STATED TASK: Collect all lines below with the string "scene".

COLLECTED DATA:
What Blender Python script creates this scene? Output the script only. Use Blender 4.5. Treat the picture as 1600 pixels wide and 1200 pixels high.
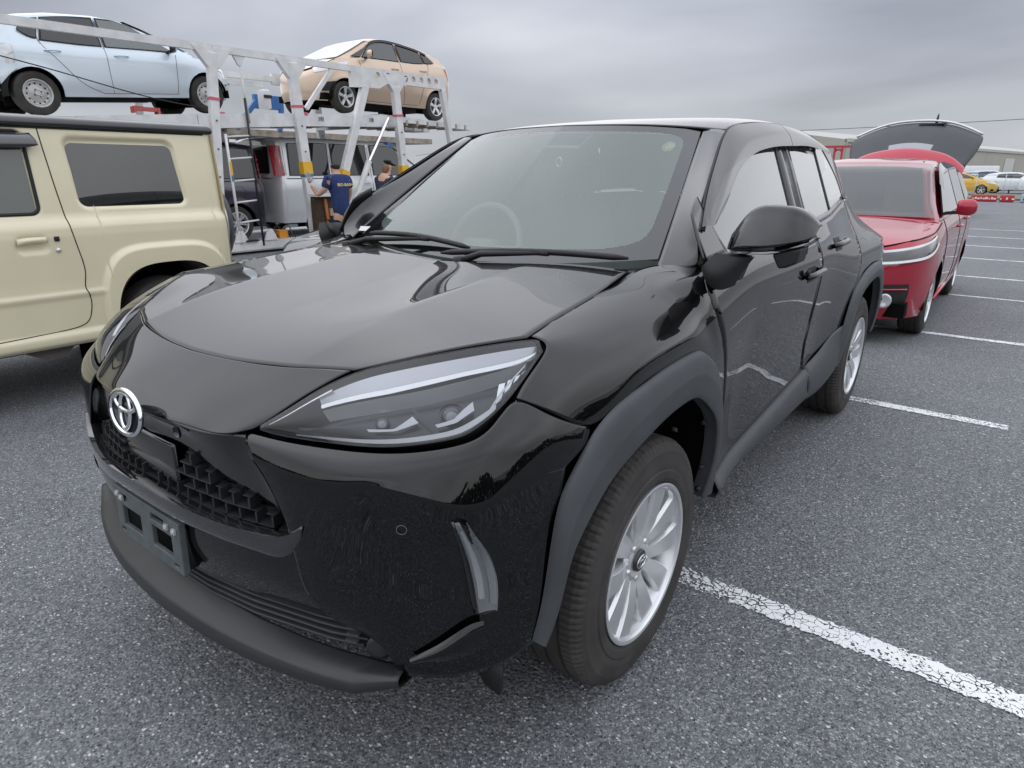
import bpy, bmesh, math, random
import numpy as np
from mathutils import Vector, Matrix
random.seed(7)
rng = np.random.default_rng(7)
for o in list(bpy.data.objects): bpy.data.objects.remove(o)
scn = bpy.context.scene
COL = scn.collection
R = math.radians
# ------------------------------------------------------------------ camera
cam_d = bpy.data.cameras.new('camera'); cam = bpy.data.objects.new('camera', cam_d); COL.objects.link(cam)
scn.camera = cam
cam_d.sensor_width = 36.0; cam_d.lens = 36.0*1015.2/1600.0; cam_d.clip_start = .05; cam_d.clip_end = 4000
_yaw, _pitch, _roll = -.6533, -.3175, .0052
cam.location = (1.4747, -.5366, 1.3139)
_f = Vector((math.sin(_yaw)*math.cos(_pitch), math.cos(_yaw)*math.cos(_pitch), math.sin(_pitch)))
_r = Vector((math.cos(_yaw), -math.sin(_yaw), 0)); _u = _r.cross(_f)
_r, _u = _r*math.cos(_roll)+_u*math.sin(_roll), -_r*math.sin(_roll)+_u*math.cos(_roll)
cam.rotation_euler = Matrix((_r, _u, -_f)).transposed().to_euler()
# ------------------------------------------------------------------ world: overcast sky
wd = bpy.data.worlds.new('World'); scn.world = wd; wd.use_nodes = True
SUN_EL, SUN_AZ = R(86), R(200)
def build_world():
    nt = wd.node_tree; N = nt.nodes; L = nt.links; N.clear()
    out = N.new('ShaderNodeOutputWorld'); bg = N.new('ShaderNodeBackground'); L.new(bg.outputs[0], out.inputs[0])
    sky = N.new('ShaderNodeTexSky'); sky.sky_type = 'NISHITA'; sky.sun_disc = False
    sky.sun_elevation = SUN_EL; sky.sun_rotation = SUN_AZ
    tc = N.new('ShaderNodeTexCoord'); sep = N.new('ShaderNodeSeparateXYZ'); L.new(tc.outputs['Generated'], sep.inputs[0])
    def math_(op, a, b=None, clamp=False):
        m = N.new('ShaderNodeMath'); m.operation = op; m.use_clamp = clamp
        for i, v in enumerate((a, b)):
            if v is None: continue
            if isinstance(v, (int, float)): m.inputs[i].default_value = v
            else: L.new(v, m.inputs[i])
        return m.outputs[0]
    zc = math_('MAXIMUM', sep.outputs[2], 0.0)
    den = math_('ADD', zc, .20)
    cx = math_('DIVIDE', sep.outputs[0], den); cy = math_('DIVIDE', sep.outputs[1], den)
    cmb = N.new('ShaderNodeCombineXYZ'); L.new(cx, cmb.inputs[0]); L.new(cy, cmb.inputs[1])
    mp = N.new('ShaderNodeMapping'); mp.inputs['Rotation'].default_value = (0, 0, R(38)); mp.inputs['Scale'].default_value = (.42, .55, 1)
    mp.inputs['Location'].default_value = (1.35, .55, 0)
    L.new(cmb.outputs[0], mp.inputs[0])
    n1 = N.new('ShaderNodeTexNoise'); n1.inputs['Scale'].default_value = 1.25; n1.inputs['Detail'].default_value = 6
    n1.inputs['Roughness'].default_value = .42; n1.inputs['Distortion'].default_value = .25
    L.new(mp.outputs[0], n1.inputs['Vector'])
    r1 = N.new('ShaderNodeValToRGB'); cr = r1.color_ramp
    cr.elements[0].position = .36; cr.elements[0].color = (.275, .30, .36, 1)
    cr.elements[1].position = .66; cr.elements[1].color = (.86, .885, .95, 1)
    e = cr.elements.new(.51); e.color = (.565, .595, .675, 1)
    L.new(n1.outputs['Fac'], r1.inputs[0])
    # overcast luminance: brighter towards the zenith
    grad = math_('MULTIPLY_ADD', zc, 1.85); grad.node.inputs[2].default_value = .33
    mul = N.new('ShaderNodeVectorMath'); mul.operation = 'SCALE'; L.new(r1.outputs[0], mul.inputs[0]); L.new(grad, mul.inputs['Scale'])
    # bright pale band just above the horizon
    hz = math_('POWER', math_('SUBTRACT', 1.0, zc), 9.0)
    mxh = N.new('ShaderNodeMix'); mxh.data_type = 'RGBA'; L.new(math_('MULTIPLY', hz, .62), mxh.inputs[0])
    L.new(mul.outputs[0], mxh.inputs[6]); mxh.inputs[7].default_value = (.60, .612, .645, 1)
    sk = N.new('ShaderNodeVectorMath'); sk.operation = 'SCALE'; sk.inputs['Scale'].default_value = .10
    L.new(sky.outputs[0], sk.inputs[0])
    mx = N.new('ShaderNodeMix'); mx.data_type = 'RGBA'; mx.inputs[0].default_value = .93
    L.new(sk.outputs[0], mx.inputs[6]); L.new(mxh.outputs[2], mx.inputs[7])
    L.new(mx.outputs[2], bg.inputs[0]); bg.inputs[1].default_value = 1.0
build_world()
# ------------------------------------------------------------------ sun behind cloud
sd = bpy.data.lights.new('sun', 'SUN'); sd.energy = 1.25; sd.angle = R(174); sd.color = (1, .97, .93)
sun = bpy.data.objects.new('sun', sd); COL.objects.link(sun)
_sd = Vector((math.sin(SUN_AZ)*math.cos(SUN_EL), math.cos(SUN_AZ)*math.cos(SUN_EL), math.sin(SUN_EL)))
sun.rotation_euler = _sd.to_track_quat('Z', 'Y').to_euler(); sun.location = _sd*30
scn.view_settings.view_transform = 'Standard'; scn.view_settings.look = 'None'
scn.view_settings.exposure = 0.45; scn.view_settings.gamma = 1.0; scn.view_settings.use_curve_mapping = False
scn.render.engine = 'CYCLES'
scn.cycles.max_bounces = 10; scn.cycles.transparent_max_bounces = 16
# ------------------------------------------------------------------ materials
MATS = {}
def lin(c):
    return tuple((v/255/12.92 if v/255 <= .04045 else ((v/255+.055)/1.055)**2.4) for v in c)+(1,)
def mat(name, color=(.5, .5, .5), rough=.5, metal=0, spec=.5, coat=0, ior=1.5, coat_ior=1.5, var=0, vscale=8, bump=0, bscale=60, emit=0, coat_rough=.03, rvar=0):
    if name in MATS: return MATS[name]
    m = bpy.data.materials.new(name); m.use_nodes = True; nt = m.node_tree; b = nt.nodes['Principled BSDF']
    b.inputs['Base Color'].default_value = tuple(color[:3])+(1,); b.inputs['Roughness'].default_value = rough
    b.inputs['Metallic'].default_value = metal; b.inputs['Specular IOR Level'].default_value = spec; b.inputs['IOR'].default_value = ior
    b.inputs['Coat Weight'].default_value = coat; b.inputs['Coat Roughness'].default_value = coat_rough; b.inputs['Coat IOR'].default_value = coat_ior
    tc = nt.nodes.new('ShaderNodeTexCoord')
    if var or rvar:
        n = nt.nodes.new('ShaderNodeTexNoise'); n.inputs['Scale'].default_value = vscale; n.inputs['Detail'].default_value = 5
        nt.links.new(tc.outputs['Object'], n.inputs['Vector'])
        if var:
            mr = nt.nodes.new('ShaderNodeMapRange'); mr.inputs[1].default_value = .25; mr.inputs[2].default_value = .75
            mr.inputs[3].default_value = 1-var; mr.inputs[4].default_value = 1+var
            nt.links.new(n.outputs['Fac'], mr.inputs[0])
            mu = nt.nodes.new('ShaderNodeVectorMath'); mu.operation = 'SCALE'; mu.inputs[0].default_value = color[:3]
            nt.links.new(mr.outputs[0], mu.inputs['Scale']); nt.links.new(mu.outputs[0], b.inputs['Base Color'])
        if rvar:
            mr = nt.nodes.new('ShaderNodeMapRange'); mr.inputs[3].default_value = max(0, rough-rvar); mr.inputs[4].default_value = rough+rvar
            nt.links.new(n.outputs['Fac'], mr.inputs[0]); nt.links.new(mr.outputs[0], b.inputs['Roughness'])
    if bump:
        n = nt.nodes.new('ShaderNodeTexNoise'); n.inputs['Scale'].default_value = bscale; n.inputs['Detail'].default_value = 3
        nt.links.new(tc.outputs['Object'], n.inputs['Vector'])
        bp = nt.nodes.new('ShaderNodeBump'); bp.inputs['Strength'].default_value = bump; bp.inputs['Distance'].default_value = .002
        nt.links.new(n.outputs['Fac'], bp.inputs['Height']); nt.links.new(bp.outputs[0], b.inputs['Normal'])
    if emit:
        b.inputs['Emission Color'].default_value = tuple(color[:3])+(1,); b.inputs['Emission Strength'].default_value = emit
    MATS[name] = m; return m
def glass(name, tint=(.8, .85, .82), ior=1.5, rough=.0, boost=1.0, haze=0.0, hcol=(.3,.32,.3)):
    """thin pane: fresnel reflection over a tinted see-through (and a diffuse haze: dust, and sky brightness painted in)"""
    if name in MATS: return MATS[name]
    m = bpy.data.materials.new(name); m.use_nodes = True; nt = m.node_tree; N = nt.nodes; L = nt.links; N.clear()
    out = N.new('ShaderNodeOutputMaterial'); tr = N.new('ShaderNodeBsdfTransparent'); tr.inputs[0].default_value = tuple(tint)+(1,)
    gl = N.new('ShaderNodeBsdfGlossy'); gl.inputs['Roughness'].default_value = rough; gl.inputs[0].default_value = (1, 1, 1, 1)
    fr = N.new('ShaderNodeFresnel'); fr.inputs[0].default_value = ior
    mm = N.new('ShaderNodeMath'); mm.operation = 'MULTIPLY'; mm.use_clamp = True; mm.inputs[1].default_value = boost
    L.new(fr.outputs[0], mm.inputs[0])
    mx = N.new('ShaderNodeMixShader'); L.new(mm.outputs[0], mx.inputs[0])
    base = tr.outputs[0]
    if haze:
        df = N.new('ShaderNodeBsdfDiffuse'); df.inputs[0].default_value = tuple(hcol)+(1,)
        m2 = N.new('ShaderNodeMixShader'); m2.inputs[0].default_value = haze
        L.new(tr.outputs[0], m2.inputs[1]); L.new(df.outputs[0], m2.inputs[2]); base = m2.outputs[0]
    L.new(base, mx.inputs[1]); L.new(gl.outputs[0], mx.inputs[2]); L.new(mx.outputs[0], out.inputs[0])
    MATS[name] = m; return m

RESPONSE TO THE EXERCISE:
What Blender Python script creates this scene? Output the script only. Use Blender 4.5. Treat the picture as 1600 pixels wide and 1200 pixels high.
scn = bpy.context.scene